Wednesday, March 8, 2017

February

PROS:
  • We found an apt and moved to DTLA! Utterly grateful for where we're living, and constantly reminding myself that this is all by the working of God's grace.
  • I got a new job! I'm currently working at my childhood dream company, Compassion. I studied Communication and Global Studies in college in consideration of the future path I wanted to take - which was Nonprofit Management. I had no idea this is where I would end up. I am so grateful, humbled, and excited by the work being done here.
  • Justin and I celebrated our 11 years! I guess we aren't dating anymore, but it still feels nostalgic to celebrate our old anniversary.
  • I took my first flight into Denver, CO and stayed at Colorado Springs, CO for an entire week (Cons will be listed, stay tuned). But overall, I felt overwhelmingly blessed to work for an organization with high integrity and unwavering values.
  • Celebrated a successful surprise birthday party for our best friend Eunice, who absolutely loved the surprise. It is better to give than to receive! Amen.
  • Invited family over for the first time to celebrate my lovely mom's birthday. I've come to treasure family a whole lot more after being married. I wish I could spend more time with them regularly.
  • Had the BEST weekend with my college roommates on the last weekend of February! I love seeing how much we've grown, both together and apart, and coming together to share these joys and sorrows of life. We visited Joanne's hometown, ate a home cooked meal with her family, re-watched La La Land, and ate the most delicious 3-course meal. Cheers to your best year, Jo!

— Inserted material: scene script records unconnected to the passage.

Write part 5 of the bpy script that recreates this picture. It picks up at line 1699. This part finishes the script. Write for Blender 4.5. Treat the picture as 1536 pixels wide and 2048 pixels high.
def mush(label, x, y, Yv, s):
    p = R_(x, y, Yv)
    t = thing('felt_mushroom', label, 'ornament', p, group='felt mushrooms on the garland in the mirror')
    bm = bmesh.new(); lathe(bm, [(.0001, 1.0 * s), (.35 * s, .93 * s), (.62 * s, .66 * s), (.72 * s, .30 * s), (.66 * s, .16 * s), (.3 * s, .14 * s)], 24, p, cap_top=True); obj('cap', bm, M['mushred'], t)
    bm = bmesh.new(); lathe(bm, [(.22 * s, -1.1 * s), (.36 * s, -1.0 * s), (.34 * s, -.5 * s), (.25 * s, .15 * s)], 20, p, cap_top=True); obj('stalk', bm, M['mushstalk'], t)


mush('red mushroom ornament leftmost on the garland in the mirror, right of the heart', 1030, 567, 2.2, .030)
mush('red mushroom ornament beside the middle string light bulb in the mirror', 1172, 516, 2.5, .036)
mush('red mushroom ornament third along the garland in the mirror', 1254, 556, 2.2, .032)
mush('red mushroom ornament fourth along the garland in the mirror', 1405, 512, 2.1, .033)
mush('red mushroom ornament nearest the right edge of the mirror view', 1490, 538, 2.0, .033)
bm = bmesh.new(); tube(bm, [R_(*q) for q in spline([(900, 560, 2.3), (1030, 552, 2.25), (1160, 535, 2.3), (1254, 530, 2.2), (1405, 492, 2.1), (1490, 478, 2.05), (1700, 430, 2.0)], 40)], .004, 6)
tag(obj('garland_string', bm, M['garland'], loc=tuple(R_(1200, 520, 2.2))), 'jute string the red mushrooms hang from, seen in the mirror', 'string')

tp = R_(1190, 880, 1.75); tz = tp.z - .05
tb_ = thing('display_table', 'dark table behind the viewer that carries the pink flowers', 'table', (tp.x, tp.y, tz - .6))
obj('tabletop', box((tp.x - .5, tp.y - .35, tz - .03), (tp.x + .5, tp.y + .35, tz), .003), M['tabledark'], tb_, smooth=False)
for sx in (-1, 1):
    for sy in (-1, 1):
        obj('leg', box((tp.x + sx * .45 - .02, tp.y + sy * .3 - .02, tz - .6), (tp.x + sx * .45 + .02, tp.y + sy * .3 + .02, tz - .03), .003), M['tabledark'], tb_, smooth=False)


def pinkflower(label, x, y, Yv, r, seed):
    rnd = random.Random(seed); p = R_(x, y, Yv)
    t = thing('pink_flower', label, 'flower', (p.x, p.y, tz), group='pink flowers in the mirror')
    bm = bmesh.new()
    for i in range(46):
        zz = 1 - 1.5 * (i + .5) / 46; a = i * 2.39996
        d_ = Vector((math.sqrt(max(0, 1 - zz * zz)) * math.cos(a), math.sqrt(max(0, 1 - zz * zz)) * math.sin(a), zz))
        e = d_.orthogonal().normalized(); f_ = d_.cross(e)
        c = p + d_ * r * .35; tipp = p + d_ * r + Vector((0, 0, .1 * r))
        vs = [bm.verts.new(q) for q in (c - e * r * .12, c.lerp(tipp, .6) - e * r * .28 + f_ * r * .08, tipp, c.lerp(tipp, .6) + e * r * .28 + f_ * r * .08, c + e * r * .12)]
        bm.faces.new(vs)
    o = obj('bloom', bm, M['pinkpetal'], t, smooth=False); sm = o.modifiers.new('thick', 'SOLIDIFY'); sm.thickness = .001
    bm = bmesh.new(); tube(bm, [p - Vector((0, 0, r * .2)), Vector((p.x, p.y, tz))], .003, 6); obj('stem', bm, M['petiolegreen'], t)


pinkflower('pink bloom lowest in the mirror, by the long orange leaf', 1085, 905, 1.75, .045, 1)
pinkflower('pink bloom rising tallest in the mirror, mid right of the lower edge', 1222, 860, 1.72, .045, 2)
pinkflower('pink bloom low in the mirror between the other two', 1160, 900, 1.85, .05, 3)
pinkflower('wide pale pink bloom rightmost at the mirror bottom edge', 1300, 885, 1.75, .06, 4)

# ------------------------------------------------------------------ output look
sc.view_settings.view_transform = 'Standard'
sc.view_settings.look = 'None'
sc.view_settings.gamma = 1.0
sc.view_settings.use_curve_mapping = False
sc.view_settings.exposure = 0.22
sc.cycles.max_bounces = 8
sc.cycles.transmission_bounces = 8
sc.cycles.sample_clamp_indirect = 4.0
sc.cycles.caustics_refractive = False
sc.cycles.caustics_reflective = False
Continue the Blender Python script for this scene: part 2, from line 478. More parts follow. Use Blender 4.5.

  • Worked my first Compassion Sunday event and had a successful turnout of sponsors. I'm looking forward to the many more scheduled this year.
CONS:
  • I miss my family. It's been tough only seeing them 3-4 times per month. I also wish I could spend more time with Justin's family and his extended family too. Our schedule and the distance makes it difficult, but we'll try harder this month! (Goal: see grandparents at least 1x per month, see family at least 2-3x per month)
  • Colorado people are the greatest people you will ever meet. Living angels. But Colorado altitude is the worst. I made it alive the first few days, but toward day 3, my skin was peeling, I had constant nose bleed, dehydration, nausea, eek.... needless to say I'm glad to be back in LA. I have a newfound love for my city! Ha.
  • This has been the busiest month so far. Life is gearing up in fast mode. I don't know how else to put it! Every weekday night I think I'll have open, I feel like it fills up last minute with catching up with friends, running errands, seeing family, other schedules and classes... These are all so wonderful and necessary, but Justin and I actually had 1 free day to spend alone together. (Wait, I realize that wasn't even in February, it was yesterday, March 1. Le sigh.) I'm trying, but no matter how fast or slow I go, I've still spent the 24 hours each day, and I look back to realize there were so many things I wish I could've done before it ran out. No regrets though! It was an incredible, jam-packed month. Just some hard reflecting and moving forward.
To a better me in March...by God's grace!